DATA SECTION =>
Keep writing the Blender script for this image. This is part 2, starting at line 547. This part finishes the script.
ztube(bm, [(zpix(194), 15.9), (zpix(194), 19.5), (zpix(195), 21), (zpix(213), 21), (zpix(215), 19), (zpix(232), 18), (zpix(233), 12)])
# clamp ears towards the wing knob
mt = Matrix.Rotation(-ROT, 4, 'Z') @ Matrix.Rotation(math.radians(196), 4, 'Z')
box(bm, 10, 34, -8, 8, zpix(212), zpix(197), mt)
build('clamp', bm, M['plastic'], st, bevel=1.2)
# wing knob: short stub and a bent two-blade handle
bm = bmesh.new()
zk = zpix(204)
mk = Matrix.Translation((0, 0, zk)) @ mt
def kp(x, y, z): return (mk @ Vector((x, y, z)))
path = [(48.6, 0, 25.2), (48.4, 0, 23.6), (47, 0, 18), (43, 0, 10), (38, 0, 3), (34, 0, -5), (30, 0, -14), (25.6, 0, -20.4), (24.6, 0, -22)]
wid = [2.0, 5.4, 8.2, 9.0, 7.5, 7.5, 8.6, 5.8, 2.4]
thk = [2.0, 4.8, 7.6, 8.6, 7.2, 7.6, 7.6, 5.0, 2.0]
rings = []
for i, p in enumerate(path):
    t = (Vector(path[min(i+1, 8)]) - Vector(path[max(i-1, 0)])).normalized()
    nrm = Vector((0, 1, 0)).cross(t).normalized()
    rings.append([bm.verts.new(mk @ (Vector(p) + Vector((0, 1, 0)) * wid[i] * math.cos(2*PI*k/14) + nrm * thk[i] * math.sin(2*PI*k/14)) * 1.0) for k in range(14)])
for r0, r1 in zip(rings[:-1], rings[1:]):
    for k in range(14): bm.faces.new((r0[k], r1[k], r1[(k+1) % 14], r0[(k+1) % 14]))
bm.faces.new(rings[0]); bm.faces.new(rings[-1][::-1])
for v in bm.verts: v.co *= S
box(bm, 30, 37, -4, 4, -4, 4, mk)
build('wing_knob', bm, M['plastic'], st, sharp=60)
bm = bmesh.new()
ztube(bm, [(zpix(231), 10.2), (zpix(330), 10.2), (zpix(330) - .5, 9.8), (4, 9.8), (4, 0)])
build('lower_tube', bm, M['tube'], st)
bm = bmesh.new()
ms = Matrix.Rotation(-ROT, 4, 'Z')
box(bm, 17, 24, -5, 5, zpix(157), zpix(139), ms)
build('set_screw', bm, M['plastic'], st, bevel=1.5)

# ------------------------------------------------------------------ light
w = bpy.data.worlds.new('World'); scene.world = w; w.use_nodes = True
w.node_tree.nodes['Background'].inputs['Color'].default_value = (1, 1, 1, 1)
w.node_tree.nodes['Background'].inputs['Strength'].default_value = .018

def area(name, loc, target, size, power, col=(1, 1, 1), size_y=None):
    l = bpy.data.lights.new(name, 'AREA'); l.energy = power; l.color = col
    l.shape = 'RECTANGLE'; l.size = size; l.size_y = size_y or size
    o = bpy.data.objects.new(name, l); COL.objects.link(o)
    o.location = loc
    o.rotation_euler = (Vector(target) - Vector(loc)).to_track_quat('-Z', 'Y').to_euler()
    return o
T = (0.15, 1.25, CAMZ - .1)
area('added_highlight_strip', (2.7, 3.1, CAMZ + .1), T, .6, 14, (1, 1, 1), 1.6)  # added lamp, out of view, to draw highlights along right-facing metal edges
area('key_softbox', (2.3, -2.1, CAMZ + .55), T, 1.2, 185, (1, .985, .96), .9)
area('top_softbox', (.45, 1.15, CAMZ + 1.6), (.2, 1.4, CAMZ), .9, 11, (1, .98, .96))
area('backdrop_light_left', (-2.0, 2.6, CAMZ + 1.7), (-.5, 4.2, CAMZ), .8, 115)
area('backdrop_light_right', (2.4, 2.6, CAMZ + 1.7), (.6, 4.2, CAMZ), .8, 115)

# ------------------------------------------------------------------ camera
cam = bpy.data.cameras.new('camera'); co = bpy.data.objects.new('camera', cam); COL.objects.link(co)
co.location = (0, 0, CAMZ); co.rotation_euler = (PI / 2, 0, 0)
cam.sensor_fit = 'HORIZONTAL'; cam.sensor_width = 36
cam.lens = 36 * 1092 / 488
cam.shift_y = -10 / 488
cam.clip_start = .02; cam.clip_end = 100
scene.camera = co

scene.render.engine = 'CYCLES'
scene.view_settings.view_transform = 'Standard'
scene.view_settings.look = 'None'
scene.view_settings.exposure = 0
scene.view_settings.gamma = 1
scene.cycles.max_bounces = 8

STATED EXERCISE =>
Go back to the listing above and please repeat it exactly.

FINAL RESULT =>
Keep writing the Blender script for this image. This is part 2, starting at line 547. This part finishes the script.
ztube(bm, [(zpix(194), 15.9), (zpix(194), 19.5), (zpix(195), 21), (zpix(213), 21), (zpix(215), 19), (zpix(232), 18), (zpix(233), 12)])
# clamp ears towards the wing knob
mt = Matrix.Rotation(-ROT, 4, 'Z') @ Matrix.Rotation(math.radians(196), 4, 'Z')
box(bm, 10, 34, -8, 8, zpix(212), zpix(197), mt)
build('clamp', bm, M['plastic'], st, bevel=1.2)
# wing knob: short stub and a bent two-blade handle
bm = bmesh.new()
zk = zpix(204)
mk = Matrix.Translation((0, 0, zk)) @ mt
def kp(x, y, z): return (mk @ Vector((x, y, z)))
path = [(48.6, 0, 25.2), (48.4, 0, 23.6), (47, 0, 18), (43, 0, 10), (38, 0, 3), (34, 0, -5), (30, 0, -14), (25.6, 0, -20.4), (24.6, 0, -22)]
wid = [2.0, 5.4, 8.2, 9.0, 7.5, 7.5, 8.6, 5.8, 2.4]
thk = [2.0, 4.8, 7.6, 8.6, 7.2, 7.6, 7.6, 5.0, 2.0]
rings = []
for i, p in enumerate(path):
    t = (Vector(path[min(i+1, 8)]) - Vector(path[max(i-1, 0)])).normalized()
    nrm = Vector((0, 1, 0)).cross(t).normalized()
    rings.append([bm.verts.new(mk @ (Vector(p) + Vector((0, 1, 0)) * wid[i] * math.cos(2*PI*k/14) + nrm * thk[i] * math.sin(2*PI*k/14)) * 1.0) for k in range(14)])
for r0, r1 in zip(rings[:-1], rings[1:]):
    for k in range(14): bm.faces.new((r0[k], r1[k], r1[(k+1) % 14], r0[(k+1) % 14]))
bm.faces.new(rings[0]); bm.faces.new(rings[-1][::-1])
for v in bm.verts: v.co *= S
box(bm, 30, 37, -4, 4, -4, 4, mk)
build('wing_knob', bm, M['plastic'], st, sharp=60)
bm = bmesh.new()
ztube(bm, [(zpix(231), 10.2), (zpix(330), 10.2), (zpix(330) - .5, 9.8), (4, 9.8), (4, 0)])
build('lower_tube', bm, M['tube'], st)
bm = bmesh.new()
ms = Matrix.Rotation(-ROT, 4, 'Z')
box(bm, 17, 24, -5, 5, zpix(157), zpix(139), ms)
build('set_screw', bm, M['plastic'], st, bevel=1.5)

# ------------------------------------------------------------------ light
w = bpy.data.worlds.new('World'); scene.world = w; w.use_nodes = True
w.node_tree.nodes['Background'].inputs['Color'].default_value = (1, 1, 1, 1)
w.node_tree.nodes['Background'].inputs['Strength'].default_value = .018

def area(name, loc, target, size, power, col=(1, 1, 1), size_y=None):
    l = bpy.data.lights.new(name, 'AREA'); l.energy = power; l.color = col
    l.shape = 'RECTANGLE'; l.size = size; l.size_y = size_y or size
    o = bpy.data.objects.new(name, l); COL.objects.link(o)
    o.location = loc
    o.rotation_euler = (Vector(target) - Vector(loc)).to_track_quat('-Z', 'Y').to_euler()
    return o
T = (0.15, 1.25, CAMZ - .1)
area('added_highlight_strip', (2.7, 3.1, CAMZ + .1), T, .6, 14, (1, 1, 1), 1.6)  # added lamp, out of view, to draw highlights along right-facing metal edges
area('key_softbox', (2.3, -2.1, CAMZ + .55), T, 1.2, 185, (1, .985, .96), .9)
area('top_softbox', (.45, 1.15, CAMZ + 1.6), (.2, 1.4, CAMZ), .9, 11, (1, .98, .96))
area('backdrop_light_left', (-2.0, 2.6, CAMZ + 1.7), (-.5, 4.2, CAMZ), .8, 115)
area('backdrop_light_right', (2.4, 2.6, CAMZ + 1.7), (.6, 4.2, CAMZ), .8, 115)

# ------------------------------------------------------------------ camera
cam = bpy.data.cameras.new('camera'); co = bpy.data.objects.new('camera', cam); COL.objects.link(co)
co.location = (0, 0, CAMZ); co.rotation_euler = (PI / 2, 0, 0)
cam.sensor_fit = 'HORIZONTAL'; cam.sensor_width = 36
cam.lens = 36 * 1092 / 488
cam.shift_y = -10 / 488
cam.clip_start = .02; cam.clip_end = 100
scene.camera = co

scene.render.engine = 'CYCLES'
scene.view_settings.view_transform = 'Standard'
scene.view_settings.look = 'None'
scene.view_settings.exposure = 0
scene.view_settings.gamma = 1
scene.cycles.max_bounces = 8